The RMR footprint is the mounting pattern of the Trijicon RMR, and it has become the most widely supported standard in the pistol-optic world. A red dot that uses the RMR footprint, like the SRO or many Holosun models, gives you the most slide-cut and adapter-plate options. Always confirm your slide cut matches your optic's footprint before buying.

Is the Holosun 507COMP good for competition?

Yes, the Holosun 507COMP is one of the best value competition red dots available, with the largest window under 400 dollars, a multi-reticle system, solar backup and shake-awake. It has flooded club Carry Optics matches because it delivers most of a Trijicon SRO's window for a third less, leaving budget for ammo and entry fees.

How much does a competition red dot cost?

A competition red dot typically runs from around 250 dollars for a value option like the Vortex Defender-CCW up to about 700 dollars for a premium Trijicon RMR HD. The most popular picks land in the middle: the Holosun 507COMP around 369 dollars, the Trijicon SRO around 549, and the enclosed Aimpoint ACRO P-2 around 599.

Do I need a special slide for a competition red dot?

You need a slide that is cut for your optic's footprint, or an adapter plate that matches it. Many competition pistols come optics-ready with a milled slide and a plate system, while others need aftermarket milling. The RMR footprint has the most options, so confirm your slide cut matches your chosen dot before buying to avoid the most common mounting headache.

What is the most durable competition red dot?

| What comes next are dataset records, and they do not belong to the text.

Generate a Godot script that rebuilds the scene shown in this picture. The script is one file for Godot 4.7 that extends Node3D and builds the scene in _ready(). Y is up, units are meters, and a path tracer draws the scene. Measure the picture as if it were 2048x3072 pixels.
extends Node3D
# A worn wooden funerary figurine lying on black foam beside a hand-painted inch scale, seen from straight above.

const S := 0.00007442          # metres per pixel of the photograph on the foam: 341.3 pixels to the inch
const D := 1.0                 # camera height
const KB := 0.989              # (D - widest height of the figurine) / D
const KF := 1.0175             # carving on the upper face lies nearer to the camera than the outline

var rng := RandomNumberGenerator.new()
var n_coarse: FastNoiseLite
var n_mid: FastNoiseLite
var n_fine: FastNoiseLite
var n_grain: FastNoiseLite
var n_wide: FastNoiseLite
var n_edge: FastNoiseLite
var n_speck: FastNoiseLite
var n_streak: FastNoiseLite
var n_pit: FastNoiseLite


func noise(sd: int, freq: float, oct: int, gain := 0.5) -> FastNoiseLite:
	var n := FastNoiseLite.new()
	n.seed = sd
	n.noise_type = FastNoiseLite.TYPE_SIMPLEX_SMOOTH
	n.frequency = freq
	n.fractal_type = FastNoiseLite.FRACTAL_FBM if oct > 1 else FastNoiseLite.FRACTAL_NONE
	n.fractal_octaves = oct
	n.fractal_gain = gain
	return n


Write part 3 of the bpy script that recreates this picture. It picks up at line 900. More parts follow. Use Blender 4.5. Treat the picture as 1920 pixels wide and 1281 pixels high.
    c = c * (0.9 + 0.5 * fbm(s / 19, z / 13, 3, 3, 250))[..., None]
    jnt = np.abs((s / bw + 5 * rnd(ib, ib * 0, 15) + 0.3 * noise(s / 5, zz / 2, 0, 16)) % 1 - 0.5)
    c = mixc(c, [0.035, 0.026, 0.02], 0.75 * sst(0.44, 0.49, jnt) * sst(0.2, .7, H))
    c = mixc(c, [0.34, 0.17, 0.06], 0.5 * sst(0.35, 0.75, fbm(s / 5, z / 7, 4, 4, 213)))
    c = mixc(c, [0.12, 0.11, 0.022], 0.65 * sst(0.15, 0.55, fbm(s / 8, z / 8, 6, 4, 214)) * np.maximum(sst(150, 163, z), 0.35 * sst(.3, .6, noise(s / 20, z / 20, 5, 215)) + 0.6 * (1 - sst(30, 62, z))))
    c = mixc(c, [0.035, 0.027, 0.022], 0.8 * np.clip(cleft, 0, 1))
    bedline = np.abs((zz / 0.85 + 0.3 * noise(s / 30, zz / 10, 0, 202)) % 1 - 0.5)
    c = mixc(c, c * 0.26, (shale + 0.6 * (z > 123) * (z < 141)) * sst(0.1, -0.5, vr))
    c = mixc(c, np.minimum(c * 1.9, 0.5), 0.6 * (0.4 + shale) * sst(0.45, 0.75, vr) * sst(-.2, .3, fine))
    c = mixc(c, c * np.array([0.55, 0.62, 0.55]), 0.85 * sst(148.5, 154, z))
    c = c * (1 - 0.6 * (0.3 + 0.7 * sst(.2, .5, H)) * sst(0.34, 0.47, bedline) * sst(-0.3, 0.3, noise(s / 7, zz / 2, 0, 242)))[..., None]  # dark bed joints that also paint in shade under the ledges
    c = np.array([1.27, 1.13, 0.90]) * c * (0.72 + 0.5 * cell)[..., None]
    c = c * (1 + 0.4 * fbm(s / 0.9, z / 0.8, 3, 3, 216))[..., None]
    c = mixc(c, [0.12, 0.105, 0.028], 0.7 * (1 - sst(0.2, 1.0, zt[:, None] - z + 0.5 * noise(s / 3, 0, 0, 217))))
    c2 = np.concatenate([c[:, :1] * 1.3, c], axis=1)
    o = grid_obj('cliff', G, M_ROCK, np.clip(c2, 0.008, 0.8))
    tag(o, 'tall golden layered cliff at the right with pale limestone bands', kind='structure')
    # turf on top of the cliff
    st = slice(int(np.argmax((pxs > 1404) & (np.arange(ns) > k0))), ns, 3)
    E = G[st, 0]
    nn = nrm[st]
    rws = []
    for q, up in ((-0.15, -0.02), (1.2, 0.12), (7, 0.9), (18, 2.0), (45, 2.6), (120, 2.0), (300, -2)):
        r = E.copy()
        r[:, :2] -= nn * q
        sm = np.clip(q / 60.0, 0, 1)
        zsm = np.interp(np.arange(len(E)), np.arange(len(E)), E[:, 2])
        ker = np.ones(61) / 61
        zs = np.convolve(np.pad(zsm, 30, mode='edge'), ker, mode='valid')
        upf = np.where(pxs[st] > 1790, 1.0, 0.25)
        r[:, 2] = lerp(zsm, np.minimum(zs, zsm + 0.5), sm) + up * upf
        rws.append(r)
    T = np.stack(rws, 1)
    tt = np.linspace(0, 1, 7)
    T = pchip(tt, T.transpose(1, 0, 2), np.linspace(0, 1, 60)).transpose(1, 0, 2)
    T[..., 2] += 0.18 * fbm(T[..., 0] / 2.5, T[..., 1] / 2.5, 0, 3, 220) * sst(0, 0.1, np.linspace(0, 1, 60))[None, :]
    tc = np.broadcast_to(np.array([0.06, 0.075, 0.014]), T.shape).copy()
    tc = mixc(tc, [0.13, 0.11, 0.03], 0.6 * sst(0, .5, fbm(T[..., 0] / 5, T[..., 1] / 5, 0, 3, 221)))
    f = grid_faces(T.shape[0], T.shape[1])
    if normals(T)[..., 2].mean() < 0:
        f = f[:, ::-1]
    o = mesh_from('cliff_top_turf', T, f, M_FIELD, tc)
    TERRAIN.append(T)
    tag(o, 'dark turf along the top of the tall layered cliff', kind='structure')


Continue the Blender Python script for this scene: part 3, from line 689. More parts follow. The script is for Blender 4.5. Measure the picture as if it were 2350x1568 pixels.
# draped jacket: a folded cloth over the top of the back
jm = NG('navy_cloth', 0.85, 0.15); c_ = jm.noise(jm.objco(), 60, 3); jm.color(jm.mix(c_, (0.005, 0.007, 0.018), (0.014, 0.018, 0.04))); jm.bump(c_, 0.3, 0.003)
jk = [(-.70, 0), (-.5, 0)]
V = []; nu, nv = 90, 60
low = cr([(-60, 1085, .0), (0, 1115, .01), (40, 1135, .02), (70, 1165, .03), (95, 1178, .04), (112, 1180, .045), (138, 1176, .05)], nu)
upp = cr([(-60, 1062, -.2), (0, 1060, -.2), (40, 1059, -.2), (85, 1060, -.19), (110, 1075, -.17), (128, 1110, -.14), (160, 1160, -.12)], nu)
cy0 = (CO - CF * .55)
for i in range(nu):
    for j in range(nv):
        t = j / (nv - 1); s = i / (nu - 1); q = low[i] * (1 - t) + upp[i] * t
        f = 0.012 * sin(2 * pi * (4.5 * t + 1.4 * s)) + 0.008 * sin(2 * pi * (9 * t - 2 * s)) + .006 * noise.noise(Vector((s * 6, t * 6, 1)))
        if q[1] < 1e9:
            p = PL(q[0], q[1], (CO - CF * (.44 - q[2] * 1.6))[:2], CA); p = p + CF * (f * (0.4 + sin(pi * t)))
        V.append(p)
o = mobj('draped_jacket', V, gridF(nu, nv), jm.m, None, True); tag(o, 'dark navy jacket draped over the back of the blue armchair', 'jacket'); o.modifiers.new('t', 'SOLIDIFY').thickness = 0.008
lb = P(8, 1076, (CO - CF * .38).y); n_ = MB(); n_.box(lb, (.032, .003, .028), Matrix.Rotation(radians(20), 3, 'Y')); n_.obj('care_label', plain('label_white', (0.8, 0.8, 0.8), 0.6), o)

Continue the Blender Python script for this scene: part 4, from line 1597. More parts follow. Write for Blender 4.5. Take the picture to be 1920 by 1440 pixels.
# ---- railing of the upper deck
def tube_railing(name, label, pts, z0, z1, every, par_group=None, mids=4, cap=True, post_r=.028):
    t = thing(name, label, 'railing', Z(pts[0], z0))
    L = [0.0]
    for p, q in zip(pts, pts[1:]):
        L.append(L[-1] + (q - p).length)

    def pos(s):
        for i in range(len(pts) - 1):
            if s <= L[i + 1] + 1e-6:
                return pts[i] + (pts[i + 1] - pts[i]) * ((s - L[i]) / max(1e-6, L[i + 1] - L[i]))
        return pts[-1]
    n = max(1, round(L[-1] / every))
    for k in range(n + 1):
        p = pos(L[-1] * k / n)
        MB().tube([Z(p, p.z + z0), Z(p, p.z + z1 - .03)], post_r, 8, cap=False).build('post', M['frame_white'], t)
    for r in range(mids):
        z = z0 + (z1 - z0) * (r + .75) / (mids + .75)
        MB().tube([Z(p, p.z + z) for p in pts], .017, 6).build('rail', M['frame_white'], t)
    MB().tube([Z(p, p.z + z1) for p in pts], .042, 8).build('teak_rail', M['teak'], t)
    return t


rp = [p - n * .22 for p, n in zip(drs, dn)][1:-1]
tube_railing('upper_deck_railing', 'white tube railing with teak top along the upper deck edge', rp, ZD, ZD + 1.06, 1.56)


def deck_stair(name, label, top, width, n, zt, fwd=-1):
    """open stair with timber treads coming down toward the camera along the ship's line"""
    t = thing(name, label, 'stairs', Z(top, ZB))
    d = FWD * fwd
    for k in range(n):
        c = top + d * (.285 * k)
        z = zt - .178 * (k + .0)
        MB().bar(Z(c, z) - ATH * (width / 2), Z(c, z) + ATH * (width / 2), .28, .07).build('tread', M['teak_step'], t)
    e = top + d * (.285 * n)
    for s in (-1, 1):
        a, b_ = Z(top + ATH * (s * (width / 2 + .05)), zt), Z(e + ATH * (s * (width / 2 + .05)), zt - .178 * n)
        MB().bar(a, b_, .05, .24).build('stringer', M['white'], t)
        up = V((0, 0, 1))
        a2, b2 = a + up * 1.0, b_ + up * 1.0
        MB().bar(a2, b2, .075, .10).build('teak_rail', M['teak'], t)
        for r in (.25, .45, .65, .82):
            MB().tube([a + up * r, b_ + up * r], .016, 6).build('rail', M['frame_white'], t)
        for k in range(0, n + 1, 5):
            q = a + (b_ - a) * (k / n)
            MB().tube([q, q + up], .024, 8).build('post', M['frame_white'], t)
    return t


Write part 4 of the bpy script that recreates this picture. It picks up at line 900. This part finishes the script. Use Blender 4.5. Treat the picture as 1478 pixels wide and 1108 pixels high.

The Aimpoint ACRO P-2 and the Trijicon RMR HD are the most durable competition red dots, with the enclosed ACRO sealing out weather and the RMR HD carrying Trijicon's legendary toughness. Holosun's titanium 508T is a sturdier mid-tier option. For a competitor who shoots hard and in all conditions, an enclosed Aimpoint is the set-and-forget durability benchmark.